Our data pipeline was composed of multiple ingestion jobs running simultaneously at various points of the day. These ingestion jobs, when they succeeded, triggered multiple Spark 1.6 computation jobs of their own. And, as we've explained, a failure in one ingestion job due to compaction had a cascading effect leading to failures in subsequent ingestion jobs. This led to failures or a lack of data for all our computation jobs.

Final solution

After the above analysis, we realized a file format like NonACID ORC or Parquet would better suit our purposes. Most of our jobs tended to be micro-batches or ETL in nature, meaning they would only be triggered in well-defined intervals. Therefore, we really didn’t have to leverage the transactional properties of the ACID-ORC format.

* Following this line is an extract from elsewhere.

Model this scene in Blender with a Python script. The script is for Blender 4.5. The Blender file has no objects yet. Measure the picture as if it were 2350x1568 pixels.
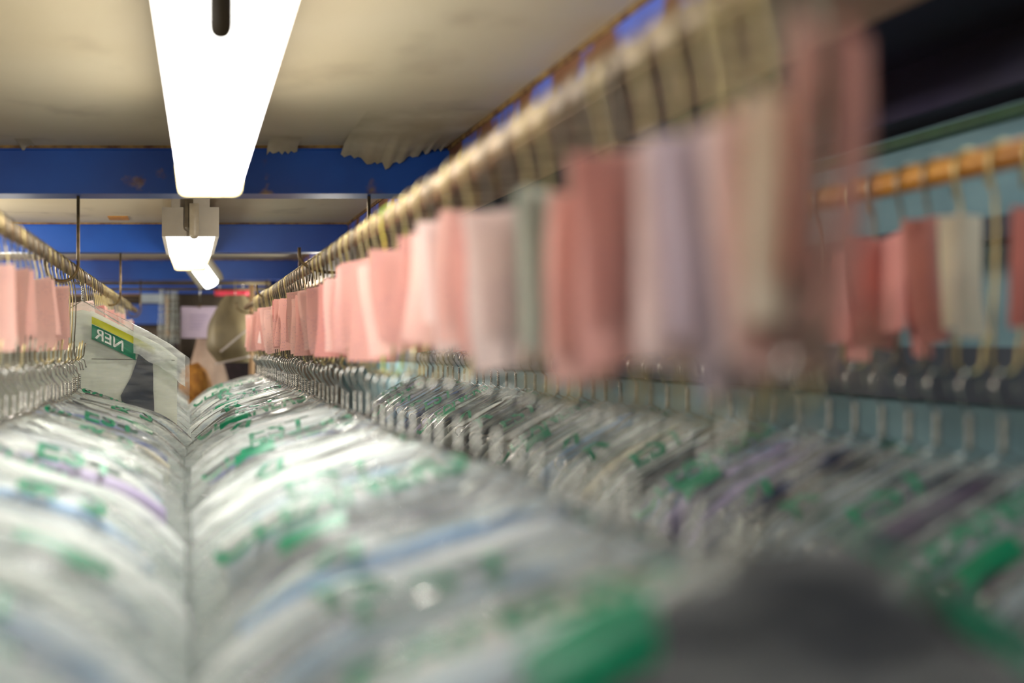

As of writing this article, we have migrated all our ingestion jobs to write to NonACID-ORC tables using Hive's APIs. As a result of this approach, we've noticed significant improvements in our query execution speeds, as well as a complete disappearance of the issues that plagued us earlier.

Conclusion

Sharing this case study gives us an opportunity to emphasize on the importance of choosing a Big Data storage format. We wanted this post to serve as a reminder of the difficulties one might face when having to course-correct from an incorrect decision. As you’ve seen, our team put in a lot of effort to identify and debug the problem with their architecture. After many months of trial and error, and poring over Hive documentation proved unhelpful, we dove head-first into the Hive/ORC source code to understand the internal implementation details. This kind of getting-your-hands-dirty approach is not unheard of in the Big Data ecosystem, which continues to rapidly grow and mature with the discovery of new use-cases and solutions. Our hope in sharing this journey is for the community to rally together to better understand this ecosystem's unique nature.